Curiouser and curiouser

Committed to the First Amendment

In dismissing a complaint against WGR(AM) Buffalo, N.Y., the FCC once again has demonstrated how inconsistent, and thus indefensible, its indecency-enforcement policy is. Indecency calls are in the eye of the beholder and change with the political winds. These winds appeared to be blowing from Wonderland.

The FCC has ruled that piss on
in reference to promoting urinal guards with NHL
emblazoned on them and inviting listeners to vote for the player they would most like to urinate on were simply a variant of pissed off, and thus not excretory, and thus not indecent. Sawed-off little prick
also passed muster because, the enforcement bureau said, "the word prick
was not used to 'describe or depict' a sexual activity or organ but was instead used as a vulgar insult."

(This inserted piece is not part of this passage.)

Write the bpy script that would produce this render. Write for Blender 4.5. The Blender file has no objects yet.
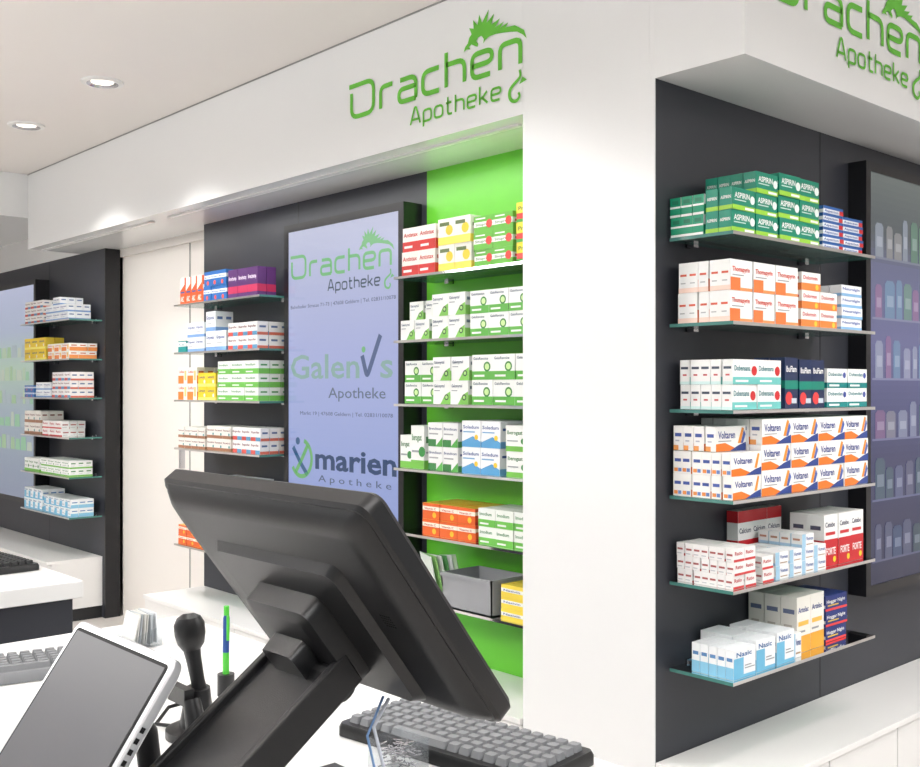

Applying that standard, you can say any of the seven dirty words as long as you are using them angrily and not descriptively. But hasn't George Carlin's M-word always been an epithet rather than an accusation of incest?

So, if you say, he is pissed, no problem. Even if you used pissed on
as an excretory variant of pissed off
(angry), you're still OK. But say pissed on
and mean it literally, and it's forfeiture time. Of course, you don't have to say the word at all, as the FCC has pointed out in past indecency rulings: "Innuendo may be patently offensive within the meaning of our indecency definition if it is understandable and clearly capable of a specific sexual or excretory meaning, which, in context, is inescapable."

Confused? Who wouldn't be? It begins to sound like a Carlin routine itself. For most of our readers, however, it is serious business. In effect, the FCC's doctrine appears to be: "If you say it but don't mean it (piss on, but really mean pissed off), it's OK, but if you mean it and don't say it explicitly, you're in trouble. (Let's pork, for instance, "is a lewd, inescapable reference to sexual intercourse," the FCC told WQAM[AM] Miami in 2000 in fining the station for a song parody.)

So you can be "vulgar" for the sake of being angry, while "vulgarity" for the sake of art or social change (think Sarah Jones's "Your Revolution"), can be indecent. What if a groundswell of listeners rose up en masse to defend "Revolution"? Doesn't matter. "Neither the statute nor our case law permits a broadcaster to air indecent material merely because it is popular," the commission told KBOO-FM, Portland, Ore., which was fined for playing the song. But what does that say about community standards?

The FCC's indecency standard is a joke, but one nobody gets to laugh at since its capriciousness makes it a threat to every broadcaster. The head of the enforcement bureau signed off on this decision. It should have been the commissioners, since every indecency case is precedent for what the industry can and can't say or show. In this case, though, it might as well have been The Mad Hatter or March Hare.